7. A Hologram for the King by Dave Eggers

“A Hologram for the King takes us around the world to show how one man fights to hold himself and his splintering family together in the face of the global economy’s gale-force winds. In a rising Saudi Arabian city, far from weary, recession-scarred America, a struggling businessman pursues a last-ditch attempt to stave off foreclosure, pay his daughter’s college tuition, and finally do something great. This taut, richly layered, and elegiac novel is a powerful evocation of our contemporary moment — and a moving story of how we got here.”

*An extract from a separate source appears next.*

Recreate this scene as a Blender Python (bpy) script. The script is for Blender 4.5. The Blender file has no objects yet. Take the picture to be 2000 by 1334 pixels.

8. Cryptonomicon by Neal Stephenson

“A breathtaking tour de force, and Neal Stephenson’s most accomplished and affecting work to date, Cryptonomicon is profound and prophetic, hypnotic and hyper-driven, as it leaps forward and back between World War II and the World Wide Web, hinting all the while at a dark day-after-tomorrow. It is a work of great art, thought and creative daring; the product of a truly iconoclastic imagination working with white-hot intensity.”

9. Something Happened by Joseph Heller

Something Happened is Joseph Heller’s wonderfully inventive and controversial second novel satirizing business life and American culture. The story is told as if you were overhearing the patter of Bob Slocum’s brain—recording what is going on at the office, as well as his fantasies and memories that complete the story of his life. The result is a novel as original and memorable as his Catch-22.”

10. The White Tiger by Aravind Adiga

“The white tiger of this novel is Balram Halwai, a poor Indian villager whose great ambition leads him to the zenith of Indian business culture, the world of the Bangalore entrepreneur. On the occasion of the president of China’s impending trip to Bangalore, Balram writes a letter to him describing his transformation and his experience as driver and servant to a wealthy Indian family, which he thinks exemplifies the contradictions and complications of Indian society.

“Recalling The Death of Vishnu and Bangkok 8 in ambition, scope, The White Tiger is narrative genius with a mischief and personality all its own. Amoral, irreverent, deeply endearing, and utterly contemporary, this novel is an international publishing sensation—and a startling, provocative debut.”